Poetry Santa Cruz
Poetry Santa Cruz

Geoff Brock

An Interview by Maggie Paul with Geoff Brock, poet and translator of Italian poet Cesare Pavese

Maggie Paul:  How did you come to translate Pavese?

Geoff Brock:  I began reading him in 1984 when I was living in Florence and learning Italian.  At that time I knew very little about Italian poetry, and I remember browsing the poetry section in a bookstore, looking for a book to buy; I settled on a slim Pavese volume (Verra la morte e avrà i tuoi occhi / Death Will Come and Will Have Your Eyes) for two reasons: it had the most startling title, and it was very cheap.  I began translating him as a way of reading him more closely, as a way of "coming to terms" with his poetry.  It wasn't until years later that it even occurred to me that others might be interested in them.

MP:  What distinguishes Pavese from other poets of his generation?

GB:  Pavese is a singular figure in Italian poetry.  In the 1930s, when the leading Italian poets (Montale, Ungaretti, Quasimodo) were writing in a relatively obscure "hermetic" style, Pavese was writing what he thought of as "short stories in verse"—accessible narrative poems that told stories about people who interested him: farmers, factory workers, drunks, prostitutes, lonely men.

MP:  What, in your opinion, constitutes a good translation?

GB:  A good translation should breathe on its own and not require the original text as a heart and lung machine.  And yet it should find ways to give expression to the most important features (formal as well as semantic) of the original text.  All that is part of what might be called fidelity, which is often confused with literal accuracy.  Pedants are fond of pointing out that perfect translation is impossible.  Of course it is—in this, it is like everything else that's worth doing.

MP:  How does the process of translation enhance a poet's practice?

GB:  It takes you out of yourself, out of old habits and predilections, and forces you to see and do new things or old things in new ways. Also, it is the most intimate, engaged mode of reading (translators, unlike critics, must take into account every word), and as such it enhances a poet's practice in the way that any close reading does.

MP:  In the introduction to Disaffections you mention your preference for a translation that communicates the energy and sensibility of the original over a literal, word by word, translation.  How does one achieve this?

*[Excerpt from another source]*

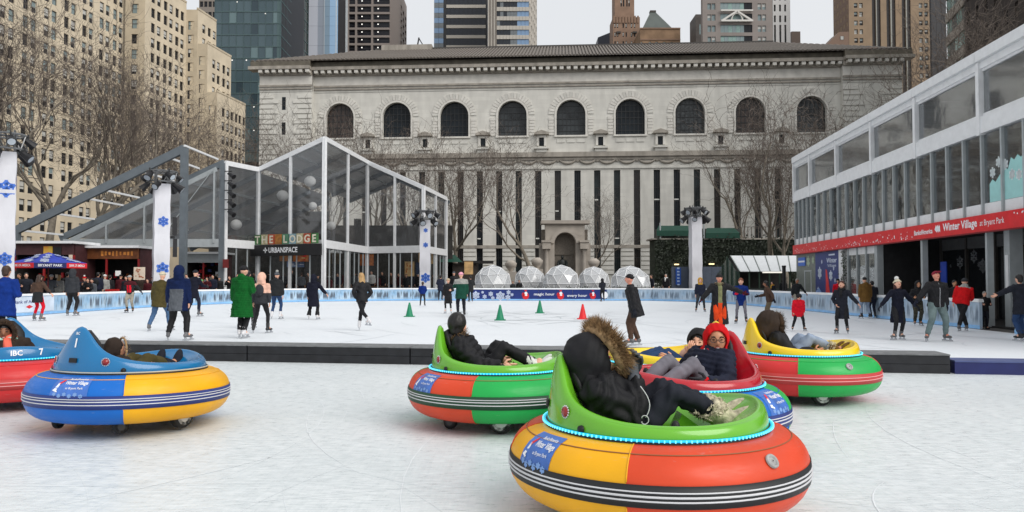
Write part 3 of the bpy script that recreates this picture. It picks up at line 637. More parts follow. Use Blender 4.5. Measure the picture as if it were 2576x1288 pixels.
q = Fac(tuple((f.p0 + f.d * f.L).xy), tuple(atY(873, 300, 285).xy)); e = bpy.data.objects.new('side_face', None); COL.objects.link(e); e.parent = r; e.matrix_local = Matrix.Rotation(-f.rz, 4, 'Z') @ Matrix.Translation(q.p0 - f.p0) @ Matrix.Rotation(q.rz, 4, 'Z')
pm = MB(); pm.box(0, 1, 0, .3, 0, 1); pme = pm.mesh('facade_panel', M('slender_white', S(216, 224, 228, .9), rough=.3, var=.06, scale=.2)); zq = 50
while zq < z:
    for k in range(3): link('facade_panel', pme, e, (q.L * k / 3 + .02, 0, zq), scale=(q.L / 3 - .03, 1, 2.3))
    zq += 2.4
# --- black grid tower
f, r, z = tower('grid_tower', 'black glass tower with a wide pale grid of columns and floors', 873, 979, 300, ztop=128)
gcol = M('grid_stone', S(134, 124, 118, 1.0), rough=.7, var=.12); cu = [(873.5, 889), (894, 930), (935, 977)]; cols = [(f.s(a), f.s(b)) for a, b in cu]; rows = [(70 + 3.1 * k, 72.25 + 3.1 * k) for k in range(17)]
face(r, 0, f.L, 0, z, cols, rows, gcol, dep=.8, mats=[unit_window('window', M('black_glass', (.012, .012, .016), rough=.15, var=.2, spec=.3), blkst, None)])
for a, b in cols[1:]:
    for k in range(2, 15): mb = MB(); mb.box(a + 1.6, a + 2.1, .5, .58, 71.3 + 3.1 * k, 71.7 + 3.1 * k); mb.build('ceiling_lamp', lampw, r)
block(r, 0, f.L, .9, 30, 0, z, gcol, 'core')
q = Fac(tuple((f.p0 + f.d * f.L).xy), tuple(atY(1022, 300, 352).xy)); e = bpy.data.objects.new('side_face', None); COL.objects.link(e); e.parent = r; e.matrix_local = Matrix.Rotation(-f.rz, 4, 'Z') @ Matrix.Translation(q.p0 - f.p0) @ Matrix.Rotation(q.rz, 4, 'Z')
n = 7; face(e, 0, q.L, 0, z, [(q.L * (k + .22) / n, q.L * (k + .8) / n) for k in range(n)], rows, gcol, dep=.8, mats=UW[:1])
# --- banded tower pair in the middle
f, r, z = tower('banded_tower', 'dark tower with white horizontal bands and a blue glass edge', 1091, 1226, 320, ztop=135)
a, b = f.s(1121), f.s(1221); fh = 26 * 320 / 1935; z0 = f.z(1170, 122); k = 0
bm_ = MB(); bm_.box(0, 1, -.15, .3, 0, 1); bme = bm_.mesh('spandrel_band', paleconc); pm = MB(); pm.box(.04, .96, 0, .2, 0, 1); pme = pm.mesh('glass_panel', M('smoke_glass', (.035, .04, .05), rough=.2, var=.4, scale=.3, spec=.3)); bp1 = MB(); bp1.box(.03, .97, 0, .2, 0, 1); bpm = bp1.mesh('glass_panel', wg_blue); bp2 = bp1.mesh('glass_panel', M('tower_glass_grey', S(120, 126, 130, .9), rough=.3, var=.2))
for k in range(8):
    zq = z0 + k * fh; link('spandrel_band', bme, r, (a, 0, zq), scale=(b - a, 1, fh * .31))
    for i in range(9): link('glass_panel', pme, r, (a + (b - a) * i / 9, .1, zq + fh * .33), scale=((b - a) / 9, 1, fh * .65))
    w_ = f.s(1114)
    for i in range(2):
        for h_, m_ in ((.0, bp2), (.5, bpm)): link('glass_panel', m_, r, (w_ * i / 2, -.1, zq + fh * h_ + .05), scale=(w_ / 2, 1, fh * .48))
block(r, 0, f.L, .22, 30, 0, z, blkst, 'core'); w_ = f.s(1117)
f, r, z = tower('ribbed_tower', 'grey concrete tower with ribbon windows and pale blue panes', 1227, 1331, 285, ztop=125)
fh = 24 * 285 / 1935; z0 = f.z(1280, 122); a, b, c = f.s(1249), f.s(1301), f.L
for k in range(8):
    zq = z0 + k * fh
    for i in range(10): link('spandrel_band', bme, r, (a + (c - a) * i / 10 + .03, 0, zq), scale=((c - a) / 10 - .06, 1, fh * .42))
    for i in range(6): link('glass_panel', rnd.choice([pme, pme, bp2]), r, (a + (b - a) * i / 6, .15, zq + fh * .43), scale=((b - a) / 6, 1, fh * .56))
    for i in range(3): link('glass_panel', bpm, r, (b + (c - b) * i / 3, .15, zq + fh * .43), scale=((c - b) / 3, 1, fh * .56))
for i in range(6): mb = MB(); x = a * i / 6; mb.box(x + .05, x + a / 6 - .05, -.3 - .15 * (i % 2), .3, 0, z); mb.build('concrete_rib', gry if i % 2 else paleconc, r)
block(r, 0, f.L, .36, 26, 0, z, gry, 'core')
q = Fac(tuple((f.p0 + f.d * f.L).xy), tuple(atY(1351, 300, 305).xy)); e = bpy.data.objects.new('side_face', None); COL.objects.link(e); e.parent = r; e.matrix_local = Matrix.Rotation(-f.rz, 4, 'Z') @ Matrix.Translation(q.p0 - f.p0) @ Matrix.Rotation(q.rz, 4, 'Z')
face(e, 0, q.L, 0, z, [(q.L * (k + .3) / 5, q.L * (k + .75) / 5) for k in range(5)], [(z0 + k * fh + fh * .43, z0 + k * fh + fh) for k in range(8)], paleconc, dep=.9, mats=UW[:2])
# --- brown deco tower
brn = M('brown_brick', S(142, 116, 98, 1.0), rough=.85, var=.14, scale=.3); brn2 = M('ochre_brick', S(140, 114, 90, 1.0), rough=.85, var=.3, scale=.25)
f, r, z = tower('deco_tower', 'slim brown brick tower with a narrower upper shaft above the library roof', 1543, 1611, 330, vtop=43)
t0, t1 = f.s(1550), f.s(1600); rows = [(f.z(1577, 115) + 3.9 * k, f.z(1577, 115) + 3.9 * k + 2) for k in range(-1, 3)]
cols = [(f.s(u), f.s(u + 3.6)) for u in (1548, 1554.5, 1569, 1576.5, 1590, 1598)]
face(r, 0, f.L, 0, z, cols, rows, brn, mats=[UW[0], UW[2]]); block(r, 0, f.L, .4, 11, 0, z, brn)
face(r, t0, t1, z + .003, 130, [(f.s(u), f.s(u + 3.6)) for u in (1565, 1571, 1579.5, 1585)], [(z + 5 + 4 * k, z + 8 + 4 * k) for k in range(12)], brn, y=1.0, mats=UW[:2]); block(r, t0, t1, 1.4, 10, z, 130, brn, 'upper_shaft')
for k in range(9): block(r, f.L * k / 9 + .1, f.L * (k + .62) / 9, -.35, .0, z - 2.6, z + .5, brn, 'parapet_tooth')
for u in (1553, 1594): block(r, f.s(u), f.s(u + 11), -.7, -.02, f.z(u, 84), f.z(u, 80), fr_dark, 'balcony')
f, r, z = tower('pyramid_roof_block', 'brown brick block with a green copper pyramid roof', 1611.5, 1713, 312, vtop=73)
face(r, 0, f.L, 0, z, [(f.s(u), f.s(u + 7)) for u in (1635, 1652, 1671)] + [(f.s(1615), f.s(1619)), (f.s(1692), f.s(1696))], [(f.z(1660, 122), f.z(1660, 105))], brn2, mats=[UW[2]]); block(r, 0, f.L, .5, 18, 0, z - .01, brn2)
block(r, 0, f.L, -.3, .6, z, f.z(1660, 70), brn, 'parapet'); block(r, 0, f.L, -.25, 0, f.z(1660, 101), f.z(1660, 98), brn, 'string_course')
a, b, c, d = f.s(1619), f.s(1702), f.s(1649), f.s(1663); zb_, zt_ = f.z(1660, 75), f.uv(1656, 33, 9)[1]; mb = MB()
mb.add([(a, .8, zb_), (b, .8, zb_), (b, 17, zb_), (a, 17, zb_), (c, 8, zt_), (d, 8, zt_), (d, 10, zt_), (c, 10, zt_)], [(0, 1, 5, 4), (1, 2, 6, 5), (2, 3, 7, 6), (3, 0, 4, 7), (4, 5, 6, 7)]); mb.build('roof', M('copper_green', S(98, 106, 102, .75), rough=.6, var=.12, scale=.3), r)
block(r, c - .1, d + .1, 7.8, 10.2, zt_ + .01, zt_ + .8, fr_dark, 'finial')
f, r, z = tower('slate_slab', 'dark slate slab with a sloping top left of the brown tower', 1505, 1545, 350, vtop=94)
mb = MB(); mb.prism([(0, 0), (f.L, 0), (f.L, f.z(1540, 78)), (0, z)], 0, 12); mb.build('wall', M('slate_blue', S(56, 60, 72, .8), rough=.5, var=.1), r)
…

GB:  I suppose one achieves this by first coming to an understanding of the particular energy and sensibility of the original text.  Poets don't choose their words exclusively (or even primarily) for their literal sense—this is one of the things that makes them poets rather than philosophers or journalists.  And so it is misguided to think that a translation that privileges literal, semantic accuracy to the exclusion of other elements and energies could be "faithful" to the original poem.

MP:  I am struck by the directness of the speaker in such poems as "Patricia Lost" "Move," and "The Day Before Their Suicide."  You have a pointed sense of humor which is almost tragic/comic.  Can you talk about that?

GB:  These are rather old poems of mine, but I suppose my sense of humor hasn't changed much.  I wouldn't call myself a "humorous poet," but I like humor in poems—I think it's much underrated.  But you're right that my humor generally springs from situations that are not ostensibly humorous.  I suppose I think the world is essentially a tragicomic place, both risible and terrible—just look at George Bush.

MP:  How long have you lived in San Francisco? How would you characterize the literary culture there?

GB:  I've lived here only 8 months—I love it.  I can't say that I know the literary culture here very well yet, but it seems very lively and rich.  In the Mission alone, where I live, there is a wealth of outstanding poets and fiction writers.

MP:  With whom are you studying with as a Wallace Stegner Fellow at Stanford? What is your impression of that program?

GB:  It's a privilege to have a fellowship that gives me so much time to write—I feel incredibly fortunate.  The program has, in just about every way, exceeded my expectations, which were high.

Geoff Brock read with Rob Wilson Tuesday, April 8, 2003 at 6:00 pm at Bookshopn Santa Cruz.